On the night of 7th-8th May, Julia, Tony Q., Pam and Dick ventured up to the Holbury observatory to try out their newly acquired imaging skills. The target for the night was M64, the Black Eye Galaxy in Coma Berenices, also known as the Sleeping Beauty galaxy. A bit of a challenge maybe for a group of beginners, as it's small (10.0' x 5.4') and its apparent magnitude is only 9.4, but it is beautifully distinctive with a band of dark dust lanes obscuring the galaxy's bright nucleus.

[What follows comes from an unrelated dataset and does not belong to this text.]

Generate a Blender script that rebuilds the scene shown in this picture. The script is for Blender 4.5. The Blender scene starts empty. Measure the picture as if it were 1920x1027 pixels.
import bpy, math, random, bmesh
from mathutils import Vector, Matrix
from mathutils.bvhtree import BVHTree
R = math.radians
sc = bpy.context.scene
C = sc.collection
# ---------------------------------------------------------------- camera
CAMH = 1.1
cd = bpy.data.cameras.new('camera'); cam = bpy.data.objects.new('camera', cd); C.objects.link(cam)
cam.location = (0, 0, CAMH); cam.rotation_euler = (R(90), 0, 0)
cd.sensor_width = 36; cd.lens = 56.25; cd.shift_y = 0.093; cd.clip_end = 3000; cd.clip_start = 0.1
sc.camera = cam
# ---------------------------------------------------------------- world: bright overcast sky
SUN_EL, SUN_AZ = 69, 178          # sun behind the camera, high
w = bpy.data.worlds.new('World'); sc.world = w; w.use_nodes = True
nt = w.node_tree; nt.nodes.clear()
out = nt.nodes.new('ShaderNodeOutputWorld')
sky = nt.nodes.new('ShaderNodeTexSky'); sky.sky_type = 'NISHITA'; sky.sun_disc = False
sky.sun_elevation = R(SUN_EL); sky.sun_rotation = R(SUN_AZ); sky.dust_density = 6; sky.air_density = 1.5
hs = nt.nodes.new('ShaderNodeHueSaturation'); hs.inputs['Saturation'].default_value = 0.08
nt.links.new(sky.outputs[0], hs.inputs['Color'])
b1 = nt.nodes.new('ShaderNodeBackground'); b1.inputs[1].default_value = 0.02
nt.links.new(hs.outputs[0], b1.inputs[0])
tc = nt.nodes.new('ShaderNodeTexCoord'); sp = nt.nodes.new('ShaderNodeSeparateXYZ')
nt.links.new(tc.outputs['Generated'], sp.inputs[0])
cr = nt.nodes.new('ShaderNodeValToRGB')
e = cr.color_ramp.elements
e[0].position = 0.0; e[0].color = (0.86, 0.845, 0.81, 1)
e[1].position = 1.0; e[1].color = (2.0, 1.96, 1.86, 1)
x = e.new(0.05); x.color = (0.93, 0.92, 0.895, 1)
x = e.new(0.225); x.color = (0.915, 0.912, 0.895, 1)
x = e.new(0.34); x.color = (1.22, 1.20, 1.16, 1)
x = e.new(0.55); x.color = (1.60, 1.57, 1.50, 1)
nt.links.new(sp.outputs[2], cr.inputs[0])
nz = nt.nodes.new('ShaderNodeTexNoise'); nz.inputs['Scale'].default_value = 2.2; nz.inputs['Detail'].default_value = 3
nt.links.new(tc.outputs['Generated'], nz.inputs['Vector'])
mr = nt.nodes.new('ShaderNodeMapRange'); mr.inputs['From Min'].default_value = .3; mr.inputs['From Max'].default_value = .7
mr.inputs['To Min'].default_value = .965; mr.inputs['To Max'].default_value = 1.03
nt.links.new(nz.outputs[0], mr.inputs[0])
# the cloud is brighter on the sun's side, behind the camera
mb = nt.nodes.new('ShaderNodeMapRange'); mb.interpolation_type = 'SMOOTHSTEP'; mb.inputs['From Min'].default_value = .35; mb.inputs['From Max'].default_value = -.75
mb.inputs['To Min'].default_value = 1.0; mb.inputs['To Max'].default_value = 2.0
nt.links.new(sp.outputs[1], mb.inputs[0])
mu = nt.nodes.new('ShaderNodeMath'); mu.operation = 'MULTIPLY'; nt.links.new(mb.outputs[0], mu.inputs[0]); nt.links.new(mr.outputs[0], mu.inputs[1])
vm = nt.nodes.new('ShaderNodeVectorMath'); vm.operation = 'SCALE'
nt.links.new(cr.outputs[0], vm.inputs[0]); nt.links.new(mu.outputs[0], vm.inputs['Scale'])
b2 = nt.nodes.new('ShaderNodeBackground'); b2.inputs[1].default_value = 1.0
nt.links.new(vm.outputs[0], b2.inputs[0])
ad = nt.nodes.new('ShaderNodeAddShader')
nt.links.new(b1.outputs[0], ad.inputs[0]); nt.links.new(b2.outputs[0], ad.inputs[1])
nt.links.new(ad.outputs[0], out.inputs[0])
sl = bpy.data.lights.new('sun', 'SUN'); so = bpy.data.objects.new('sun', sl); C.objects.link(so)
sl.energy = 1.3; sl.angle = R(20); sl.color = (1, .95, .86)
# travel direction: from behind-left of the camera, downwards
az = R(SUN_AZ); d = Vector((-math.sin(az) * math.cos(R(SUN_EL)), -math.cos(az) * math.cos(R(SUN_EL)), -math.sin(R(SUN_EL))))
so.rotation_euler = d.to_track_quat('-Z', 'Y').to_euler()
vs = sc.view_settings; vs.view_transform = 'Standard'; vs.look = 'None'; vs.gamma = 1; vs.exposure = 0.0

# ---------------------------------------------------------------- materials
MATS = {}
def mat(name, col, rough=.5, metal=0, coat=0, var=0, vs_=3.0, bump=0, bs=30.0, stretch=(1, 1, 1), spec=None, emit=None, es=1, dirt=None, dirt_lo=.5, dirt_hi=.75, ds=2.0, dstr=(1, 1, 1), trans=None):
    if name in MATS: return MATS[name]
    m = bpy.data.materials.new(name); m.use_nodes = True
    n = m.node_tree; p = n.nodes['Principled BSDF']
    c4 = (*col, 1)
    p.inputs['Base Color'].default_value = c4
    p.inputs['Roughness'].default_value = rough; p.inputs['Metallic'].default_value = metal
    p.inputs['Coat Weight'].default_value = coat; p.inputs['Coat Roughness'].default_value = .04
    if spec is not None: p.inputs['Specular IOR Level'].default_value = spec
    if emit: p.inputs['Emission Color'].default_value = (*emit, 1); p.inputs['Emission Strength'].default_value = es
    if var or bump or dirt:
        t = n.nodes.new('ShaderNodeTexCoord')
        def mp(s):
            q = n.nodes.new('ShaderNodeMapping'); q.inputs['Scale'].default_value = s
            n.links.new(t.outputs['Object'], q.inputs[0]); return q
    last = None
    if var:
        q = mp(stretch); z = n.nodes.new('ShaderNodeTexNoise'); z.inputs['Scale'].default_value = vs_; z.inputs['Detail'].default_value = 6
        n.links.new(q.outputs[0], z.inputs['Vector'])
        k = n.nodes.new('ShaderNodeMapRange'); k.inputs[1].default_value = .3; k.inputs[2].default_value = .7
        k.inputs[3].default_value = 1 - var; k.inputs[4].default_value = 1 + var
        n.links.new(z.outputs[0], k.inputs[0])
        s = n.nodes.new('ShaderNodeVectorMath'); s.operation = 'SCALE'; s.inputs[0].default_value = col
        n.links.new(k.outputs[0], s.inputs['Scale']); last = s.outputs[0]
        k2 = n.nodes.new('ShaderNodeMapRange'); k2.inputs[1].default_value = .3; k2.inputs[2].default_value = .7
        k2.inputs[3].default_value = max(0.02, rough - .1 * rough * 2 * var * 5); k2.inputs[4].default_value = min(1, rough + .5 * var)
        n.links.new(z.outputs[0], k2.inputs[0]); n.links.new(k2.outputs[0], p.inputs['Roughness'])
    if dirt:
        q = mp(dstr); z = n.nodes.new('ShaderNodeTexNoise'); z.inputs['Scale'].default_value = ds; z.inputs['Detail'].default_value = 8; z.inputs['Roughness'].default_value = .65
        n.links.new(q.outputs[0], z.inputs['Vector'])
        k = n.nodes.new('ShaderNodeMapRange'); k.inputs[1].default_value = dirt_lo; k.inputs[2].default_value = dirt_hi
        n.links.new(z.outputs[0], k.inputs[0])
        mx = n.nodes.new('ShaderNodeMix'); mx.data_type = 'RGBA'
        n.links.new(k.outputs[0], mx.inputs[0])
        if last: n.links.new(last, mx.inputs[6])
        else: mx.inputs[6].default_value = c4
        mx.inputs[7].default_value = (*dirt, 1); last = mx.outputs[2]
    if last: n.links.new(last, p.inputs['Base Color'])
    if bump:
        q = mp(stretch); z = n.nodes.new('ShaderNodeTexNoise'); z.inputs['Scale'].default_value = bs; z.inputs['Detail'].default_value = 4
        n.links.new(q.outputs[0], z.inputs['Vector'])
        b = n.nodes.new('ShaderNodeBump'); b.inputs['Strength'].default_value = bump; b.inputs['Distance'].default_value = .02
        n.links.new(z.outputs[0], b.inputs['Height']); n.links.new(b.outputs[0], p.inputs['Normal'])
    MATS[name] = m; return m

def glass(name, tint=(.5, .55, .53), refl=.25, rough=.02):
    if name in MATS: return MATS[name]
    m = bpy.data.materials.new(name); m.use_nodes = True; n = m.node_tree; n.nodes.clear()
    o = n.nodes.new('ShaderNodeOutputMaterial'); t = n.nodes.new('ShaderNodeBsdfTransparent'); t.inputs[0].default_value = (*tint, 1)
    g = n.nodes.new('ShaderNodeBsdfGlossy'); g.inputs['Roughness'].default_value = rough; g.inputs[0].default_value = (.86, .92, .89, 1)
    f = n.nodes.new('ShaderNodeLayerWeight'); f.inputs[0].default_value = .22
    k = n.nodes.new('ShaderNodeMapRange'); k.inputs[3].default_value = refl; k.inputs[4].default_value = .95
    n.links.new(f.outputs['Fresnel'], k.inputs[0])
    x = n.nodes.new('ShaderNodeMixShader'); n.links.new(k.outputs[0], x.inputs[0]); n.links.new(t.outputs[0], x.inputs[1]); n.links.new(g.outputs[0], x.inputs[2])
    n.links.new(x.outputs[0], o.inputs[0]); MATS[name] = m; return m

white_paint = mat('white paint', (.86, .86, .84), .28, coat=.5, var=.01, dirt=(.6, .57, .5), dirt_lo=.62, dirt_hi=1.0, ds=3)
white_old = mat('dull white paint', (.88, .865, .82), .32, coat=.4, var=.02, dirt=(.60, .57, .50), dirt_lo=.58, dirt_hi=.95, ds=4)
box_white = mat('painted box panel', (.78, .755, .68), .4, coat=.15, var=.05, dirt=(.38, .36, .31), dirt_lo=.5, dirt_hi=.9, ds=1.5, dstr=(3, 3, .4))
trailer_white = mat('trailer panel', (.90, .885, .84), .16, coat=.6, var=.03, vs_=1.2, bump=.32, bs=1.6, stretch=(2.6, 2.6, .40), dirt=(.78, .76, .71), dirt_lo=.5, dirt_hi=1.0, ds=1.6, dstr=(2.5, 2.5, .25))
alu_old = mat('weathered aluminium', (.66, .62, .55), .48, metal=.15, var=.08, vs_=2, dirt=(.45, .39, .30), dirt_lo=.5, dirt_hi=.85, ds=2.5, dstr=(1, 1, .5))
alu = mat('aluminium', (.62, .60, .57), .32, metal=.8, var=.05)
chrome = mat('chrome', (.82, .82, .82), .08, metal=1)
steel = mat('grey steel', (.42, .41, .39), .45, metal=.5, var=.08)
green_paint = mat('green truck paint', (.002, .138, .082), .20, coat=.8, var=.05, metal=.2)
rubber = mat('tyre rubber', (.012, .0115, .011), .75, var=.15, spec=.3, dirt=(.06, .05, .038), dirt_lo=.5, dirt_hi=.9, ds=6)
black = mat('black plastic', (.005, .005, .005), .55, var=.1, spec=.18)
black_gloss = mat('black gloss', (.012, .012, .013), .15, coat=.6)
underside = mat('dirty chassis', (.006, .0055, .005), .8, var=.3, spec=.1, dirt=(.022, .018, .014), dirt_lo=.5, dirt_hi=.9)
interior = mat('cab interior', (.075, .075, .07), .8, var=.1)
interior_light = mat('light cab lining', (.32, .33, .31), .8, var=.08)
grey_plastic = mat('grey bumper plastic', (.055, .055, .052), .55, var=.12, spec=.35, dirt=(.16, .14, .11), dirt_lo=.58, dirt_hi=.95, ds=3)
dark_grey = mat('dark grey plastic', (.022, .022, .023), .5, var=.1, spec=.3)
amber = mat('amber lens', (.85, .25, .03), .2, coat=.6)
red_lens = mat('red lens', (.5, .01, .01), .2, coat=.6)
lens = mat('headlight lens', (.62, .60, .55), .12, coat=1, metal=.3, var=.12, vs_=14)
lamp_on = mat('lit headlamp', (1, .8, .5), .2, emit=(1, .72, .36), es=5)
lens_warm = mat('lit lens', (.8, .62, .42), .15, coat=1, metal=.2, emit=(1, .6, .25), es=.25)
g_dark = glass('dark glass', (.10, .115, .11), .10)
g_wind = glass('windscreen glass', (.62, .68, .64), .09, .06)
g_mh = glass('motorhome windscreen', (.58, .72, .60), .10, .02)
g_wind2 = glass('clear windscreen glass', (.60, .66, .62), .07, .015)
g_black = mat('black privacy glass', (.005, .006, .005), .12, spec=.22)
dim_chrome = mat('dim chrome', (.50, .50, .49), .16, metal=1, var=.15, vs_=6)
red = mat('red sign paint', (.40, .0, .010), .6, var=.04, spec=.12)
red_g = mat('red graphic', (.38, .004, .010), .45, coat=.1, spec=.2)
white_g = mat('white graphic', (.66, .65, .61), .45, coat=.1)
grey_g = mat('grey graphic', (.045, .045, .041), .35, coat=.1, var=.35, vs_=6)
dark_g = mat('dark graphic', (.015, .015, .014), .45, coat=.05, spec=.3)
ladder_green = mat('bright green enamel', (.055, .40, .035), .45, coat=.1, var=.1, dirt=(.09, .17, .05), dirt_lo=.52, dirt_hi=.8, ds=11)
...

First things first. We followed the dome procedures from the training sessions and set about performing a two star alignment. Soon of course the inevitable happened, and we got completely sidetracked while admiring our alignment stars. The seeing was poor, at best about 3 out of 5, but oh boy ! did that make the star twinkle. For those of us not used to the light-gathering power of a 20.5" scope, it was a stunning sight just to watch Regulus and Arcturus flashing and flickering in silver and gold. And while Leo was so well placed, we couldn't resist slewing to the Leo triplet and spending an indulgent few minutes studying this trio of galaxies. The spiral structures of M65 and M66 were clearly evident, with NGC 3628 rather fainter. The three together are said to give the impression of two eyes and a mouth, and we just managed to fit all three into the field of view to get (with a bit of imagination) a nice smiley face.

It was close to midnight by the time we fired up the CCD. Again, everything went smoothly apart from a little fiddling about trying to find an optimal focus. A fuzzy blob appeared on the screen. Knowing we wouldn't achieve much with the seeing so poor, we opted for just 15 subexposures of 15 seconds. The fuzzy blob persisted. Maxim's automatic align and combine functions refused to co-operate, probably due to the lack of bright stars to align on, so we packed up at that point, pleased we had at least saved some images.

The next day, Julia loaded up the images into Maxim once again, and persuaded it to perform an align using the 2-star method. Suddenly, the "wow!" moment ocurred. M64 did indeed emerge from the digital mist, with its unmistakable dark feature that suggests dust lanes. Just a little more processing in Photoshops was necessary to crop the image, adjust levels and apply a despeckle filter.

Of course, our image is poor compared to some of the ones we've seen from the training. However, as Pam says, it's much more interesting when it's your own. So we're pretty pleased with our first attempt, and can't wait to try again. It shows just what can be accomplished by a group of beginners given poor skies, terrible focus, and exposures that were too few and too short.

The ease with which we're acquired our first image has inspired us to try again soon, and we hope everyone who has done the training will follow suit.